→ Exercise description
Search the listing for the string "from" and copy every line that contains it.

[Items listed in a dataset]
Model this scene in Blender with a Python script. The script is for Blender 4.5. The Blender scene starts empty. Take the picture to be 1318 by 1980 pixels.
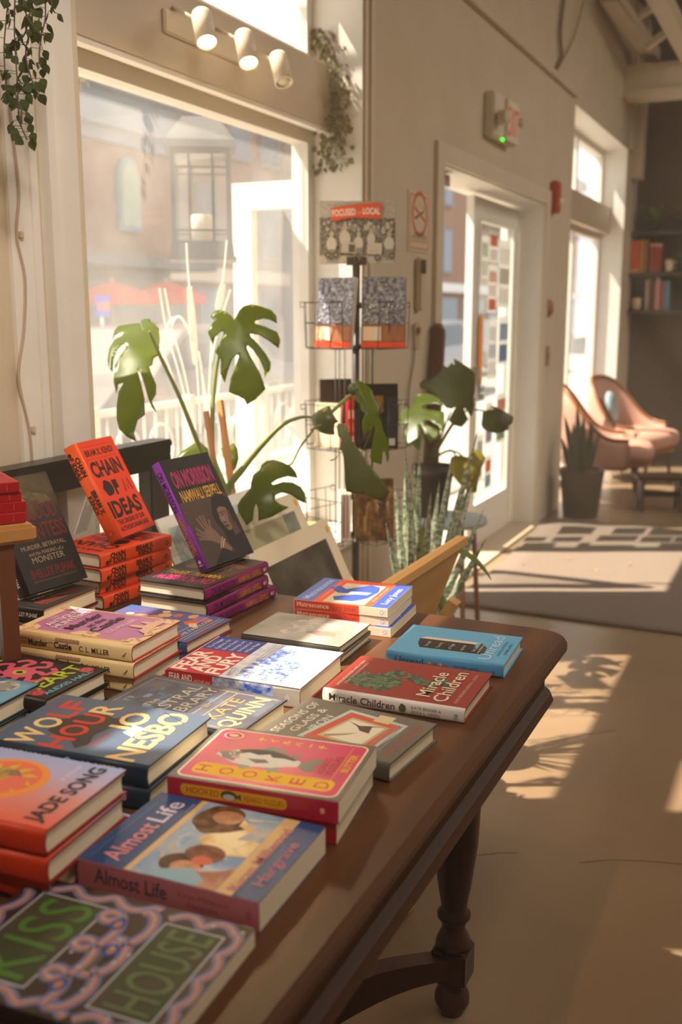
import bpy, bmesh, math, random
from mathutils import Vector, Matrix, Euler
from mathutils.noise import noise
from mathutils.geometry import delaunay_2d_cdt
random.seed(7)
PI = math.pi
SC = bpy.context.scene
COL = SC.collection
# ---------------------------------------------------------------- camera
FPX, CX, CY, HOR, VPX, EYE = 1950.0, 659.0, 990.0, 605.0, 1580.0, 1.42
PITCH = math.atan((CY - HOR) / FPX)
YAW = math.atan((VPX - CX) / math.hypot(FPX, CY - HOR))
cam = bpy.data.cameras.new('camera')
cam.sensor_fit = 'VERTICAL'; cam.sensor_height = 36; cam.sensor_width = 24
cam.lens = FPX / 1980 * 36
cam.dof.use_dof = True; cam.dof.focus_distance = 1.78; cam.dof.aperture_fstop = 3.6
cam.clip_start = .02; cam.clip_end = 300
camo = bpy.data.objects.new('camera', cam)
camo.location = (0, 0, EYE); camo.rotation_euler = (PI/2 - PITCH, 0, YAW)
COL.objects.link(camo); SC.camera = camo
# ---------------------------------------------------------------- light
SC.view_settings.view_transform = 'Standard'; SC.view_settings.look = 'None'
SC.view_settings.gamma = 1; SC.view_settings.use_curve_mapping = False
SC.view_settings.exposure = 0.35
w = bpy.data.worlds.new('sky'); SC.world = w; w.use_nodes = True
wn = w.node_tree.nodes; wn['Background'].inputs[0].default_value = (.93, .96, 1, 1)
wn['Background'].inputs[1].default_value = 1.12
sun = bpy.data.lights.new('sun', 'SUN'); sun.energy = 15; sun.angle = math.radians(.7); sun.color = (1, .86, .66)
suno = bpy.data.objects.new('sun', sun); COL.objects.link(suno)
EL, AZ = math.radians(55), math.atan2(.42, .907)
sd = Vector((math.cos(AZ)*math.cos(EL), math.sin(AZ)*math.cos(EL), -math.sin(EL)))
suno.rotation_euler = sd.to_track_quat('-Z', 'Y').to_euler()
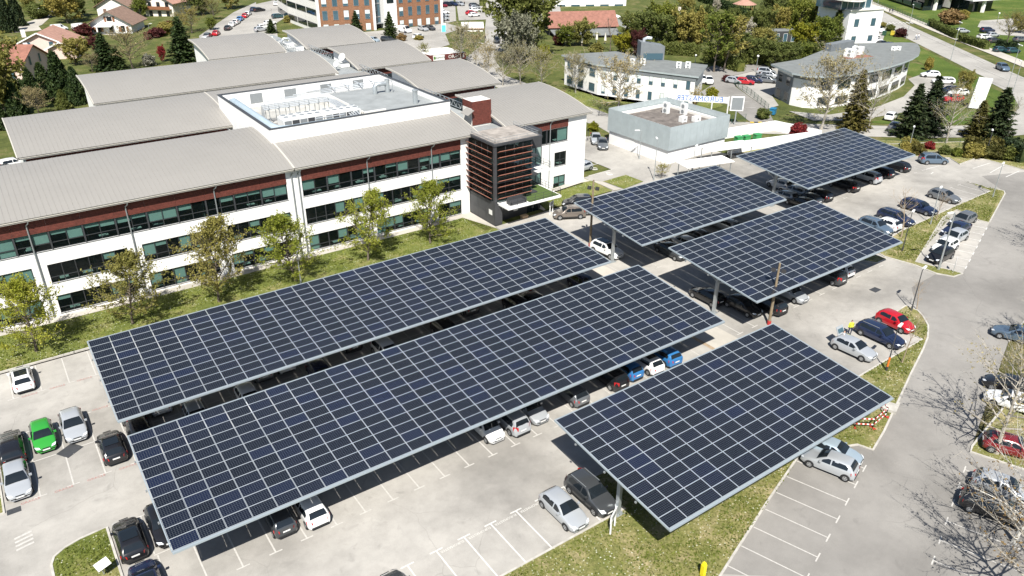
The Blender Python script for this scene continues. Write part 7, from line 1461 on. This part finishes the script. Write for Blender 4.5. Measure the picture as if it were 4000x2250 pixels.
for (x, y), rz, lab in (((29.13,28.92),.5,'white two-legged sign at the edge of the stencilled bays'),((61.36,77.95),.5,'white two-legged sign beside the black entrance')):
    t = thing('bay_sign', lab, 'sign', (x,y,g(x)), rz, 'white bay signs')
    for s in (-.45,.45): mb = MB(); mb.box(s-.06,s+.06,-.05,.05,-.05,1.4); mb.build('leg', M_PLAST, t)
    mb = MB(); mb.box(-.62,.62,-.04,.04,1.1,1.75); mb.build('board', M_PLAST, t); mb = MB(); mb.box(-.4,.4,-.06,-.043,1.3,1.6); mb.build('print', M_GREY, t)
t = thing('small_sign', 'small white sign on a thin post at the tip of the lawn', 'sign', (*(87.02,35.64),1.5), .4); mb = MB(); mb.bar((0,0,-.1),(0,0,1.9),.06,.06); mb.build('post', M_GALV, t); mb = MB(); mb.box(-.32,.32,-.03,-.0,1.2,1.9); mb.build('board', M_PLAST, t)
t = thing('marker_post', 'bright yellow marker post on the grass at the bottom edge', 'post', (*(31.31,22.44),.06)); mb = MB(); mb.prism([(-.14,-.14),(.14,-.14),(.14,.14),(-.14,.14)], 0, 1.0); mb.prism([(-.10,-.10),(.10,-.10),(.10,.10),(-.10,.10)], 1.0, 1.15); mb.build('post', mat('bright_yellow', (.75,.62,.02), .5), t)
t = thing('info_board', 'pale tilted board at the bottom edge of the small grass island', 'sign', (*(-1.19,45.11),.1), .4); mb = MB(); mb.bar((0,0,0),(0,0,1.0),.08,.08); mb.build('post', M_GALV, t); mb = MB(); mb.bar((-.45,-.2,1.0),(.45,-.2,1.0),.6,.05,up=(0,-.5,.8)); mb.build('board', M_PLAST, t)
for k, (x, y) in enumerate(((141.25,168.11),(147.72,169.36),(148.67,166.85))):
    t = thing('closed_parasol', ['furled white parasol before the barn lean-to, left one','furled white parasol before the barn lean-to, middle one','furled white parasol before the barn lean-to, right one'][k], 'parasol', (x,y,g(x)), 0, 'furled parasols'); mb = MB(); mb.tube([(0,0,0),(0,0,1.0)], .06, 6); mb.build('pole', M_GALV, t); mb = MB(); mb.tube([(0,0,.9),(0,0,1.6),(0,0,3.0)], [.38,.3,.05], 8); mb.build('cloth', M_CREAM, t)
for (x, y), c, lab in (((125.18,91.16),(.02,.16,.30),'blue wheelie bin beside the curved building'),((227.44,131.20),(.02,.07,.04),'dark green bin by the van bay'),((229.57,129.79),(.55,.42,.04),'yellow-lidded bin by the plum shrub')):
    t = thing('wheelie_bin', lab, 'bin', (x,y,2.1), .4); mb = MB(); mb.prism([(-.6,-.5),(.6,-.5),(.65,.5),(-.65,.5)], .1, 1.1); mb.build('body', mat('bin_%d' % int(x), c, .5), t); mb = MB(); mb.box(-.7,.7,-.55,.55,1.1,1.22); mb.build('lid', MATS['bin_%d' % int(x)], t)
t = thing('slatted_bench', 'green slatted bench at the drive corner', 'bench', (*(121.09,90.44),2.1), -.8)
for k in range(4): mb = MB(); mb.box(-1.0,1.0,-.03,.03,.3+k*.2,.45+k*.2); mb.build('slat', M_GREEN, t)
for s in (-.95,.95): mb = MB(); mb.box(s-.05,s+.05,-.06,.06,0,1.1); mb.build('post', M_GREEN, t)

# ================================================================ grass tufts and clover on the near lawns
def tufts(poly, n, hgt, m, label, seed):
    r = np.random.default_rng(seed); xs = [p[0] for p in poly]; ys = [p[1] for p in poly]; P = []
    def inside(x, y):
        c = False; j = len(poly)-1
        for i in range(len(poly)):
            if (poly[i][1] > y) != (poly[j][1] > y) and x < (poly[j][0]-poly[i][0])*(y-poly[i][1])/(poly[j][1]-poly[i][1])+poly[i][0]: c = not c
            j = i
        return c
    while len(P) < n:
        x, y = r.uniform(min(xs), max(xs)), r.uniform(min(ys), max(ys))
        if inside(x, y) and math.sin(x*.9+1.3*math.sin(y*.7))+math.sin(y*1.1+.8*math.sin(x*.6)) > r.uniform(-2.2,1.2): P.append((x, y, g(x)+.06+hgt*.4))
    me = quads_mesh('grass_tufts', np.array(P), r.uniform(hgt*.5,hgt,len(P)), .2, r, 1.0); me.materials.append(m); tag(link('grass_tufts', me), label, None, None, 'stuff')
tufts([(-20,76.6),(52.3,76.6),(50.7,84.1),(-20,84.1)], 9000, .13, LF['fresh'], 'grass and clover on the office lawn', 1)
tufts([(18,29.8),(31.2,29.8),(31.3,33.8),(56,33.8),(60,29.9),(70.7,29.9),(71,34.3),(75,34),(73,30.6),(54.9,24.3),(47.1,26.3),(32.4,22),(20,18)], 12000, .12, LF['fresh'], 'grass and clover on the lawn round the low canopy', 2)
tufts([(-.4,49.4),(-3,49),(-3.8,47.8),(-3.8,43),(-.4,43)], 900, .12, LF['fresh'], 'grass on the small western island', 3)
tufts([(117.2,49.4),(117.8,45),(104.1,40.3),(105,44.8),(86.1,39.8),(85.3,42.6),(92.4,45.4),(116,45.8)], 3000, .12, LF['fresh'], 'grass and daisies on the L-shaped island', 4)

→ The result
from mathutils import Vector, Matrix, Euler
from mathutils.noise import noise
from mathutils.geometry import delaunay_2d_cdt
The Blender Python script for this scene continues. Write part 7, from line 1461 on. This part finishes the script. Write for Blender 4.5. Measure the picture as if it were 4000x2250 pixels.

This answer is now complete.